2015 Bill Hailey Short Course
Carbonate Depositional Systems
Art Saller
Registration Open - Download Registration Form
Who Should Attend
This course is for earth scientists and engineers involved in exploration or production from carbonate rocks. This is an introductory course that assumes no pre-existing knowledge. It moves from basic principles to advanced ideas and case studies that will also help experienced geoscientists with practical aspects of carbonate depositional systems.
Objectives
This course will give participants a working knowledge of carbonate depositional systems. By the end of the course, participants will able to:
- Describe carbonate rocks according to depositional texture and grain types
- Interpret carbonate depositional environment from core descriptions and other data
- Know the characteristics of modern and ancient carbonate depositional environments
- Understand the relationship between depositional environments and carbonate grain types and textures
- Use depositional environments and facies data to understand variations in subsurface reservoir properties like porosity and permeability
- Predict the spatial distribution of different depositional environments in the context of reservoir development
- Understand different types carbonate depositional systems (ramps, shelves, isolated platforms, and buildups), and their implications to reservoir development
- Predict changes in depositional systems and facies during basin evolution and sea level fluctuations, including differences between “greenhouse” (small amplitude sea-level fluctuations) and “ice-house” (high amplitude sea-level fluctuations) times
Content
This course will alternate between lectures and practical exercises involving cores, logs and seismic data.

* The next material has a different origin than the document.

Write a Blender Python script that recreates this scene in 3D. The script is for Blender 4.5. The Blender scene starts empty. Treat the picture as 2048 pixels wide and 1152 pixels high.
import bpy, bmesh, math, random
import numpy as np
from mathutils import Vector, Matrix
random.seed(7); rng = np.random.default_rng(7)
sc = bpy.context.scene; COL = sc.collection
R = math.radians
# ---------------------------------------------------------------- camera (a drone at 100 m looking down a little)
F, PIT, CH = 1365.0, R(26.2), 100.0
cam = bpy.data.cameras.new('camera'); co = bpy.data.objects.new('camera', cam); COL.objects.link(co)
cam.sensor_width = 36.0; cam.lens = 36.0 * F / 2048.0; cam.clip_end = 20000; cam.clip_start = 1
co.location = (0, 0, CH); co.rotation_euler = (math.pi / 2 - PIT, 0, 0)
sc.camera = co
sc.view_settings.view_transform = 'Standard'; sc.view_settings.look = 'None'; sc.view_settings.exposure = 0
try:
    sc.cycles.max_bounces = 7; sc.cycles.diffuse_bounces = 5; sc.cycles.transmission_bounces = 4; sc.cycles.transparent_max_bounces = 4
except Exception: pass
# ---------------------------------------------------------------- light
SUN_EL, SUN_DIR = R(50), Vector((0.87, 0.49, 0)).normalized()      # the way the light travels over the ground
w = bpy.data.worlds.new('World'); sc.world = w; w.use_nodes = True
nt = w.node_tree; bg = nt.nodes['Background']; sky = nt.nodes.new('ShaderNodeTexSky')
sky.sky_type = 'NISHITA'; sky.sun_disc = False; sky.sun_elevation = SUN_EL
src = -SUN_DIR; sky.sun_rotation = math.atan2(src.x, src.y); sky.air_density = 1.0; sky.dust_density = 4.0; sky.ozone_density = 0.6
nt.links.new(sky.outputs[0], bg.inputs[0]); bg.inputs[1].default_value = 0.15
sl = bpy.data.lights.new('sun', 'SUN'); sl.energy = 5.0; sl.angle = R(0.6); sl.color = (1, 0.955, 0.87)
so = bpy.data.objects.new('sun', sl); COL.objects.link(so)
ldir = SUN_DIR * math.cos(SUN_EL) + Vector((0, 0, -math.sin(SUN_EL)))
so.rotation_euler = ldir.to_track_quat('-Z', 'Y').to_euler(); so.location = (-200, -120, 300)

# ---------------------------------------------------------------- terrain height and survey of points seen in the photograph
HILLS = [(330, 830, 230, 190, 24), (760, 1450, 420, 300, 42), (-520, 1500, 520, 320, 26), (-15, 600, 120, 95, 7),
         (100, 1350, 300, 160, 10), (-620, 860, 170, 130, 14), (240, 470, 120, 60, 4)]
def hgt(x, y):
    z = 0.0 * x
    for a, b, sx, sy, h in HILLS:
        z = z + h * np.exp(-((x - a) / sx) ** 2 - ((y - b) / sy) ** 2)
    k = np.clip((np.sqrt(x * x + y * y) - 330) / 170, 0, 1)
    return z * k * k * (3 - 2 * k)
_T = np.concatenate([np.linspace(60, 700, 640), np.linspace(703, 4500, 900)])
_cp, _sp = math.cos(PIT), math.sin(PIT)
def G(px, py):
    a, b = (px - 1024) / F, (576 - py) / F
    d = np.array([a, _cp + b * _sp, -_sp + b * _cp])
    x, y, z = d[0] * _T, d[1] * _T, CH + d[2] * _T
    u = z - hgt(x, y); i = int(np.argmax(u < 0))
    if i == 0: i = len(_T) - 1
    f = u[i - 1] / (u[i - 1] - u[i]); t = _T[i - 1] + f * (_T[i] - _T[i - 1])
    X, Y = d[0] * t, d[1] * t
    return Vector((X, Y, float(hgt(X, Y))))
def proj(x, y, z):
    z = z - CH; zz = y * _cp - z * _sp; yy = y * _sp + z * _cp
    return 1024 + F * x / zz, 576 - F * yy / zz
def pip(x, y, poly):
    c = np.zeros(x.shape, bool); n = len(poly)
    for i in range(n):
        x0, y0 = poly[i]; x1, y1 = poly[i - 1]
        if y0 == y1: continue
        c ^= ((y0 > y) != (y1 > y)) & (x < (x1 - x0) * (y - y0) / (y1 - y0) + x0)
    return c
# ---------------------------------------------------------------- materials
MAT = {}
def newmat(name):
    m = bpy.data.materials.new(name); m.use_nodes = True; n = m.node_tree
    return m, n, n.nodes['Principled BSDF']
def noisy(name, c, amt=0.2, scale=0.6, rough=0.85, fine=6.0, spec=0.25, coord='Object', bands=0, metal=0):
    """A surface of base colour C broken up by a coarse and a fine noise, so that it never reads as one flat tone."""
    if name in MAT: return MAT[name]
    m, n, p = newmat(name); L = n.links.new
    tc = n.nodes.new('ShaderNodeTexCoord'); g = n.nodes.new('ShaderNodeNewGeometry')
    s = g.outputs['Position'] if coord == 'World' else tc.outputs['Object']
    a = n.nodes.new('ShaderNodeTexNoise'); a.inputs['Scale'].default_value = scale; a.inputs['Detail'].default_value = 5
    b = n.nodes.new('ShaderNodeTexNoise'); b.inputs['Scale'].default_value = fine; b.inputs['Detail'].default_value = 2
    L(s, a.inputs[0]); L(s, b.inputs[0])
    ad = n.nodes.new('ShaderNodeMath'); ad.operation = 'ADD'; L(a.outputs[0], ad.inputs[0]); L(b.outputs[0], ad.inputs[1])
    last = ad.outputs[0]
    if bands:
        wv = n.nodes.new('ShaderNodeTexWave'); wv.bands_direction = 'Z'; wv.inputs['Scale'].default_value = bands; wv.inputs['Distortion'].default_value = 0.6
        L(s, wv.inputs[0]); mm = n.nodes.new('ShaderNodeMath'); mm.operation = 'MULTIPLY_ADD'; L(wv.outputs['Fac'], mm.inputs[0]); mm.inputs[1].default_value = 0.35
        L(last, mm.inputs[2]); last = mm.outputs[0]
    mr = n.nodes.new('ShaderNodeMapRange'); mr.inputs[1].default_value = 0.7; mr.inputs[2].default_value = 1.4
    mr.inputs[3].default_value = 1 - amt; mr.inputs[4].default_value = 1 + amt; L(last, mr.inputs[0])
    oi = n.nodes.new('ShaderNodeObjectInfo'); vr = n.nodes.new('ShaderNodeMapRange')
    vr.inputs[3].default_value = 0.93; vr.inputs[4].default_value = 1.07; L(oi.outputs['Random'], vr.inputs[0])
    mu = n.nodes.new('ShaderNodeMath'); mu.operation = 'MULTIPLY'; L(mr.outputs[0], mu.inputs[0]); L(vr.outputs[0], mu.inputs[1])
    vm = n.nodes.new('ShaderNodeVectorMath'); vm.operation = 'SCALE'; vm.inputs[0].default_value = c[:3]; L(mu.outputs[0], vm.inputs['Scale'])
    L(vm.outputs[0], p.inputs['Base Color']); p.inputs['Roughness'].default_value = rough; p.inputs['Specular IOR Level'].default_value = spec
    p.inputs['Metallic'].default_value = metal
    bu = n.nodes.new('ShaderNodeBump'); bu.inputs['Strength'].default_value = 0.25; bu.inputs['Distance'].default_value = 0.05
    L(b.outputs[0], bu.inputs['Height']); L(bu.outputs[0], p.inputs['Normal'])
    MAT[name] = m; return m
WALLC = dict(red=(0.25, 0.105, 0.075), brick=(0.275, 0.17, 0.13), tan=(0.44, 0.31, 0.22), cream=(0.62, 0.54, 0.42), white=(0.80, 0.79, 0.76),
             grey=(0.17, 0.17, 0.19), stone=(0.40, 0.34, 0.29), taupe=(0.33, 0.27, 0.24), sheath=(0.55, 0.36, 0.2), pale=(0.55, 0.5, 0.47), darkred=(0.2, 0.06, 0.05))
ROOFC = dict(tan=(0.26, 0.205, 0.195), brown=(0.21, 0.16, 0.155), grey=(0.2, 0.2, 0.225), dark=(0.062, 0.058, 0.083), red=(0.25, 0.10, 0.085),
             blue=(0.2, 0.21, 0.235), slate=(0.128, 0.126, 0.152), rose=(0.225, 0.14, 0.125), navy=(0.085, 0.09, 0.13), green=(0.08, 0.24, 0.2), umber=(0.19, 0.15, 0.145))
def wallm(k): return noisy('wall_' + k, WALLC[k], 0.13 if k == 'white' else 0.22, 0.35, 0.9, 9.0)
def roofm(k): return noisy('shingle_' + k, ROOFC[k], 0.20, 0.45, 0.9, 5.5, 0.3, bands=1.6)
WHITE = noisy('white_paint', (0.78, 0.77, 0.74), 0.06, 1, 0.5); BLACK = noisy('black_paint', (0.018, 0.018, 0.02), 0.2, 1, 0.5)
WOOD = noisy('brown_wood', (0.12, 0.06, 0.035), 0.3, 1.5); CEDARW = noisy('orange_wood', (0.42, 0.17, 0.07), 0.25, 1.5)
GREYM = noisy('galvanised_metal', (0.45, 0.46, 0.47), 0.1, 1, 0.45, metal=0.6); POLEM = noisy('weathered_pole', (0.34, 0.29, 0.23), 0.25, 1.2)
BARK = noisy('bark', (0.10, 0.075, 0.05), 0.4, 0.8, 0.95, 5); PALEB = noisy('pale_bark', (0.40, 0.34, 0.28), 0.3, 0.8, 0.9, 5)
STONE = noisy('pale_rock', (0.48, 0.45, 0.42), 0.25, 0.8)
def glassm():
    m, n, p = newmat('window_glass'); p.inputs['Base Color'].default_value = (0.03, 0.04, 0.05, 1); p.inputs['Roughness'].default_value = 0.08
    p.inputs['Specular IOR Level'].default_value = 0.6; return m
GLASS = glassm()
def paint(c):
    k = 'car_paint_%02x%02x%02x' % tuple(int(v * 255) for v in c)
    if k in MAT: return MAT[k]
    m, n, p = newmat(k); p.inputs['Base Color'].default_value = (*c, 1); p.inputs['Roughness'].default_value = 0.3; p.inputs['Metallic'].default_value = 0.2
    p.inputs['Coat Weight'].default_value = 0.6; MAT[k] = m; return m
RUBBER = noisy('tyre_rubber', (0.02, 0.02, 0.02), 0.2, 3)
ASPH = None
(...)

The course starts with an introductory lecture that summarizes key differences between carbonate and siliciclastic depositional systems, followed by a review of the Dunham classification of carbonate rocks and grain types. An exercise involving outcrop samples will allow participants to describe samples and relate them to depositional environments.
The second lecture is on carbonate depositional environments, and it will systematically examine modern environments, outcrop equivalents, and subsurface reservoir examples of each environment. An exercise involving cores and logs will illustrate ramp depositional environments and their effect on reservoir architecture during “greenhouse” times.
Carbonate sequence stratigraphy will be discussed in theory and practice. A core-log-seismic exercise will show to how predictable variations in reservoir development occur during ice-house cycles on a shelf and isolated platform.
This course will conclude with a discussion summarizing prediction of depositional facies, stratigraphy and reservoir development in a variety of different settings.
Date: Jan. 6, 2015, 1:30 a.m. - Jan. 6, 2015, 11:30 a.m.